● TASK TO CARRY OUT
Restate every line of the material, word for word.

[Start RECORDED INFORMATION]

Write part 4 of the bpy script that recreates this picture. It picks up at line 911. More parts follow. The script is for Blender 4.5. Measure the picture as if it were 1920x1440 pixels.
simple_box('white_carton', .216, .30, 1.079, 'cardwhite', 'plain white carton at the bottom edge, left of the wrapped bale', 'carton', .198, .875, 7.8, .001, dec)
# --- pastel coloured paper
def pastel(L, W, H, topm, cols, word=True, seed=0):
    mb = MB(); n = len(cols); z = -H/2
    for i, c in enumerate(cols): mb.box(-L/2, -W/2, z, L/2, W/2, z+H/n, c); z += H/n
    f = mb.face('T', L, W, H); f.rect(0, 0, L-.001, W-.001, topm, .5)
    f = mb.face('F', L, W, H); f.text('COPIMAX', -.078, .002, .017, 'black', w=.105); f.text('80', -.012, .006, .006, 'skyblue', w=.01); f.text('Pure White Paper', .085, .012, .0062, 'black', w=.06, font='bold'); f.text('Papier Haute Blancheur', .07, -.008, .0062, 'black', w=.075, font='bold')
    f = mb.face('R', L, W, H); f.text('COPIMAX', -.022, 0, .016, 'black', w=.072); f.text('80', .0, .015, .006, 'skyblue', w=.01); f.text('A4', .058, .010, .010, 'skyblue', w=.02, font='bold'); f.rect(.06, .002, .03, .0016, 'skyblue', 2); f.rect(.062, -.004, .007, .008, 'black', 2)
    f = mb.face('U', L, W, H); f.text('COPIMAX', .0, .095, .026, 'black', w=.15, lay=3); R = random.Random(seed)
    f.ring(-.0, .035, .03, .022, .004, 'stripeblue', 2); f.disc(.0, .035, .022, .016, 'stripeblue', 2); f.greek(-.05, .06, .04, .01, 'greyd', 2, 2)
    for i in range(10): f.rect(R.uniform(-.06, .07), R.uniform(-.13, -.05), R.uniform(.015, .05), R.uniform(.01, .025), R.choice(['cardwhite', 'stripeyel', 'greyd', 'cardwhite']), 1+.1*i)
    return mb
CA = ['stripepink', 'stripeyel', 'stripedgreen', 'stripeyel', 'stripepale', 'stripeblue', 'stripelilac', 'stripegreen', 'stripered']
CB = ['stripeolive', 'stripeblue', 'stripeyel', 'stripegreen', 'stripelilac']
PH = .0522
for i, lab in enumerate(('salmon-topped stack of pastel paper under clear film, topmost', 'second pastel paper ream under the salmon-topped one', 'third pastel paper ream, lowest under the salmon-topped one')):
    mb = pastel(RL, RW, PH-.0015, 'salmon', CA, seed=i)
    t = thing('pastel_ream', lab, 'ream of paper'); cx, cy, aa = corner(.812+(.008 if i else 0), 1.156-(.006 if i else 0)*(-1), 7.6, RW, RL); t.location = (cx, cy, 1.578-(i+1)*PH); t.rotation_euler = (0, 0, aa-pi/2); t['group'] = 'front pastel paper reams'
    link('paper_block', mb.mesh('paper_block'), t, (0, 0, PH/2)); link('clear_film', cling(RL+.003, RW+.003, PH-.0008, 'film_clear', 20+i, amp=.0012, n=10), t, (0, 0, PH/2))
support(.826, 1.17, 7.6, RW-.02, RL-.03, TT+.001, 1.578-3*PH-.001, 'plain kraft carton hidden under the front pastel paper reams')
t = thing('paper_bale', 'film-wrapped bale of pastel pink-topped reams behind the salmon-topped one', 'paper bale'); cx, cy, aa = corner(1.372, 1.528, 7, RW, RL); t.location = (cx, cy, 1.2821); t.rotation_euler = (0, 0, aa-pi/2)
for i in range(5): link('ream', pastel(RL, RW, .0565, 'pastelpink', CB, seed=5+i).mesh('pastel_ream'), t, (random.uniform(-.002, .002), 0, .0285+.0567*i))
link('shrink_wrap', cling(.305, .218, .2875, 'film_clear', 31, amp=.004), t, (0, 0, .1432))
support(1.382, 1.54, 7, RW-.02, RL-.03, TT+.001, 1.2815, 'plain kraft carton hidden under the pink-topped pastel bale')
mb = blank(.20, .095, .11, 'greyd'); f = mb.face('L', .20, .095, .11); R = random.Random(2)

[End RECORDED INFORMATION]

● THE REPLY
Write part 4 of the bpy script that recreates this picture. It picks up at line 911. More parts follow. The script is for Blender 4.5. Measure the picture as if it were 1920x1440 pixels.
simple_box('white_carton', .216, .30, 1.079, 'cardwhite', 'plain white carton at the bottom edge, left of the wrapped bale', 'carton', .198, .875, 7.8, .001, dec)
# --- pastel coloured paper
def pastel(L, W, H, topm, cols, word=True, seed=0):
    mb = MB(); n = len(cols); z = -H/2
    for i, c in enumerate(cols): mb.box(-L/2, -W/2, z, L/2, W/2, z+H/n, c); z += H/n
    f = mb.face('T', L, W, H); f.rect(0, 0, L-.001, W-.001, topm, .5)
    f = mb.face('F', L, W, H); f.text('COPIMAX', -.078, .002, .017, 'black', w=.105); f.text('80', -.012, .006, .006, 'skyblue', w=.01); f.text('Pure White Paper', .085, .012, .0062, 'black', w=.06, font='bold'); f.text('Papier Haute Blancheur', .07, -.008, .0062, 'black', w=.075, font='bold')
    f = mb.face('R', L, W, H); f.text('COPIMAX', -.022, 0, .016, 'black', w=.072); f.text('80', .0, .015, .006, 'skyblue', w=.01); f.text('A4', .058, .010, .010, 'skyblue', w=.02, font='bold'); f.rect(.06, .002, .03, .0016, 'skyblue', 2); f.rect(.062, -.004, .007, .008, 'black', 2)
    f = mb.face('U', L, W, H); f.text('COPIMAX', .0, .095, .026, 'black', w=.15, lay=3); R = random.Random(seed)
    f.ring(-.0, .035, .03, .022, .004, 'stripeblue', 2); f.disc(.0, .035, .022, .016, 'stripeblue', 2); f.greek(-.05, .06, .04, .01, 'greyd', 2, 2)
    for i in range(10): f.rect(R.uniform(-.06, .07), R.uniform(-.13, -.05), R.uniform(.015, .05), R.uniform(.01, .025), R.choice(['cardwhite', 'stripeyel', 'greyd', 'cardwhite']), 1+.1*i)
    return mb
CA = ['stripepink', 'stripeyel', 'stripedgreen', 'stripeyel', 'stripepale', 'stripeblue', 'stripelilac', 'stripegreen', 'stripered']
CB = ['stripeolive', 'stripeblue', 'stripeyel', 'stripegreen', 'stripelilac']
PH = .0522
for i, lab in enumerate(('salmon-topped stack of pastel paper under clear film, topmost', 'second pastel paper ream under the salmon-topped one', 'third pastel paper ream, lowest under the salmon-topped one')):
    mb = pastel(RL, RW, PH-.0015, 'salmon', CA, seed=i)
    t = thing('pastel_ream', lab, 'ream of paper'); cx, cy, aa = corner(.812+(.008 if i else 0), 1.156-(.006 if i else 0)*(-1), 7.6, RW, RL); t.location = (cx, cy, 1.578-(i+1)*PH); t.rotation_euler = (0, 0, aa-pi/2); t['group'] = 'front pastel paper reams'
    link('paper_block', mb.mesh('paper_block'), t, (0, 0, PH/2)); link('clear_film', cling(RL+.003, RW+.003, PH-.0008, 'film_clear', 20+i, amp=.0012, n=10), t, (0, 0, PH/2))
support(.826, 1.17, 7.6, RW-.02, RL-.03, TT+.001, 1.578-3*PH-.001, 'plain kraft carton hidden under the front pastel paper reams')
t = thing('paper_bale', 'film-wrapped bale of pastel pink-topped reams behind the salmon-topped one', 'paper bale'); cx, cy, aa = corner(1.372, 1.528, 7, RW, RL); t.location = (cx, cy, 1.2821); t.rotation_euler = (0, 0, aa-pi/2)
for i in range(5): link('ream', pastel(RL, RW, .0565, 'pastelpink', CB, seed=5+i).mesh('pastel_ream'), t, (random.uniform(-.002, .002), 0, .0285+.0567*i))
link('shrink_wrap', cling(.305, .218, .2875, 'film_clear', 31, amp=.004), t, (0, 0, .1432))
support(1.382, 1.54, 7, RW-.02, RL-.03, TT+.001, 1.2815, 'plain kraft carton hidden under the pink-topped pastel bale')
mb = blank(.20, .095, .11, 'greyd'); f = mb.face('L', .20, .095, .11); R = random.Random(2)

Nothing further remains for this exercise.